On Mon, 19 Jun 2000 10:19:17, <[EMAIL PROTECTED]> wrote:
>> Date: Sat, 17 Jun 2000 15:17:39 +0000
>> From: "Bastiaan Edelman" <[EMAIL PROTECTED]>
>> Subject: Re: Viewing RTF and other stuff
>> I mostly use codepage 437 (IBM extended ASCII) and upto now I found two
>> caracters that did not convert right:
>> root sign - code (alt) 251
>> degree - code (alt) 248 and some others will popup.
>> Accented European caracters are OK.
>> Maybe we have to live with that... maybe we can place other
> caractersets
>> into 'VIEW'. I just tried a .rtf file and that was nearly OK.
>> I had to strip off a two line header.
> In pre-computer age the official World Champions of Typewriting used
> to be from Czechoslovakia. The reason was that czech is the latin
> alphabet with the biggest number of diacritical characters.
> There are a couple of good DOS utilities to view, convert and print
> formated texts from Word-for-Windows, RTF or HTML, as far as the
> Westeuropean languages (ISO-8859-2, DOS cp 437, WIN cp1252) are
> concerned. But what if you have to work with texts containing East
> European diacritics (ISO-8859-2 / Windows cp 1250)?

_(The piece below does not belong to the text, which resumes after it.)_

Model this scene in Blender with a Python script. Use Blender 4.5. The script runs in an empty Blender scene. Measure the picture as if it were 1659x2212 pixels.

> I am quite often receiving RTF texts produced by East European
> versions of WINDOWS. Unfortunately the versions of Word 5.5 and 6.0
> for DOS that I have, import and export only West European RTF. And it
> is the same with all the DOS freeware and shareware utilities I
> have found, yet (e.g. MARTHA/ISHTAR, View). Although the RTF-files
> are still containing the 8-bit code (in my case it is WINDOWS cp
> 1250), during the preformatting or viewing process it is lost,
> resp. reduced, because the programs only know West European 8-bit.
> So what I have learned to live with is deformatting everything to
> ASCII text first, then do the codepage conversion and finally
> reformate the texts manually again. I cannot say that I am happy with
> this. What about setting up a new World Championship of Converting
> Formatted Documents while Preserving Cultural Diversity of Eastern
> and Western Europe?
> Christof Lange - Prague
> [EMAIL PROTECTED]
Dear Christof,
Although I do not know Eastern European languages I know the problems.
Code page 437, which I prefer due to the many scientific and graphic
caracters, has been replaced by the much more common 850 nowadays and at
present by WORD caracter sets.
Oh boy, what a confusion and a hell of a job in manual conversion.
I made a conversion program (in BASIC) to speed up the conversion.
First I convert everything to 8-bit ASCII... all the information is
still in the text file but often not in the wanted caracters.
Then I start the BASIC conversion program that has a list of caracters
to convert into any other wanted caracter.
This works very nice... except for some caracters that are NOT in the
WORD caracterset.
Than WORD gives a large string with means: this caracter can be found in
the special WORD codepage #x and you have get caracter #y on that
codepage.
An example is the 'omega' sign, much used in electronics to denote
'resistance' and also in the Greek alfabet.
In code page 437 it is #234 but Micro$oft gives something like the
string:"}{\f0\fs22 {\field{\*\fldinst SYMBOL 87 \\f "Symbol" \\s
11}{\fldrslt\f3\fs22}}}{\f0\fs22"
My conversion program can't handle strings and certainly no strings as
complicated as this one... and containing blanks.
I am sure there is a way to this idiot way of WORD coding... but as we
go along Mr. Bill will 'invent' some new things that will make text
conversion an awfull difficult job again.
VIEW.exe just gives a black 'I don't know' square on these caracters and
the original 8-bit ASCII which holds the information is lost.
A friend of mine uses the new "euro" sign in WORD... this gives a
caracter code "\'80" and this starts a special program that writes the
euro-sign onto the screen and to the printer (graphical mode).
But sender and receiver must BOTH have the special programm \'80 to
communicate the euro sign.
Maybe we can use one or more special programms that react on a special
caracter code in a text... seems complicated but it would be possible.